Paper 2020/1303

Polynomial Multiplication with Contemporary Co-Processors: Beyond Kronecker, Schönhage-Strassen & Nussbaumer

Joppe W. Bos and Joost Renes and Christine van Vredendaal

Abstract

We discuss how to efficiently utilize contemporary co-processors used for public-key cryptography for polynomial multiplication in lattice-based cryptography. More precisely, we focus on polynomial multiplication in rings of the form $Z[X]/(X^n + 1)$. We make use of the roots of unity in this ring and construct the Kronecker+ algorithm, a variant of Nussbaumer designed to combine especially well with the Kronecker substitution method, This is a symbolic NTT of variable depth that can be considered a generalization of Harvey’s multipoint Kronecker substitution.
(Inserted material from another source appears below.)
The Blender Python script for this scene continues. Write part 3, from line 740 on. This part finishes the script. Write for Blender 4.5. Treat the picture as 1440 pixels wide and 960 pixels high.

Compared to straightforwardly combining Kronecker substitution with the state-ofthe- art symbolic NTT algorithms Nussbaumer or Schönhage-Strassen, we halve the number or the bit size of the multiplied integers, respectively. Kronecker+ directly applies to the polynomial multiplication operations in the lattice-based cryptographic schemes Kyber and Saber, and we provide a detailed implementation analysis for the latter. This analysis highlights the potential of the Kronecker+ technique for commonly available multiplier lengths on contemporary co-processors.